GA: When I was 16 years old I saw a production of Falsettos, directed by Randy Kramer for what was then known as Summerfare, a musical theatre company in Buffalo. It was a defining experience in my life. I went in as a fairly typical teenager, generally unaware of what was going on in the world beyond my social sphere, but I can honestly say that the show changed me. I left an activist - a fierce advocate for HIV and AIDS awareness, for LGBTQ equality, for women in traditionally male-driven narratives (how are Charlotte and Cordelia's names never spoken???) - the story so moved me. It made me ask questions that desperately needed to be asked and after just a few hours I saw the world differently. A few years later, in 1997, I was an assistant stage manager for an incredible production of Angels in America through Buffalo's Studio Arena, directed by Robert Moss. It felt then, as it does now, like such important work. I was a sophomore in college and those artists were so generous and inclusive. From these early experiences and so many more I've learned the significance of bringing people together in the same room, whether through rehearsal or through performance, to experience the lives of others, to be challenged to look at the world in a new way. And not to stop there: to take action, to speak out when social injustice occurs, to learn about our history. Which, of course, leads us to Cradle.

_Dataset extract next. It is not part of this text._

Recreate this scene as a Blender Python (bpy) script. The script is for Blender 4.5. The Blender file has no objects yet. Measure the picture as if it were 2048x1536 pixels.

CC: What inspired you to direct "The Cradle Will Rock"?

GA: I care deeply about the relationship between theatre and the world in which it takes place - past and present. When we, as a department, chose the show a year ago, it was exciting to expand the students' repertoire into the highly influential work of Marc Blitzstein through what even then felt like a timely tale of greed, institutional corruption, and disenfranchisement. But our country and our community have gone through a tremendous shift, even since this play was chosen. As evidenced by The Ghostlight Project, forums like that at The Public and through American Theatre, and gatherings like "National Conversation" in which I participated at the Eugene O'Neill Theatre Center in December, many of us have been left with the burning question, "What can theatre do?"

CC: What has been your most memorable and challenging experience throughout the rehearsal process?

GA: One of the most challenging aspects of our production has also been one of the most exciting and rewarding. Bertolt Brecht was such an important influence on Blitzstein and his aesthetic has certainly informed our work, just as the legendary 1937 production in which Blitzstein played the score from an empty stage has ghosted our work from the beginning. One of the exciting challenges we've set for ourselves has been how to create each specific locale from items found within a theatre: ladders, exposed lights, rope, wood and platforms. Visually, it's a nod to our driving question of "what can theatre do, especially in times of crisis?" I had been trained in Moment Work under Tectonic Theater Project's Leigh Fondakowski a few years back and the students took to it immediately, creating a common vocabulary that merged all of the elements of theatre, from lights to costumes to the work they were already doing as actors.

CC: How do you think the current political climate affects the story you're telling with this show?

GA: There was not a rehearsal for which something had not happened that morning, that afternoon, even minutes before which frightening resonance in the lines that Blitzstein wrote 80 years ago. From the status of immigrants, to "fake news", to the mortgage crisis, to a single line comparing the United States to Russia - this production has provided us with an answer to that question: it brings people together - a community - to speak up and out. It's a pro-union story and I think it's fair to say that the current political climate has led us to tell it also as pro-Union -- with a "capital U"; what are the ideals of this country? Equality. Opportunity for all. There's no room for complacency in this show as written and there's no room for it in our production today.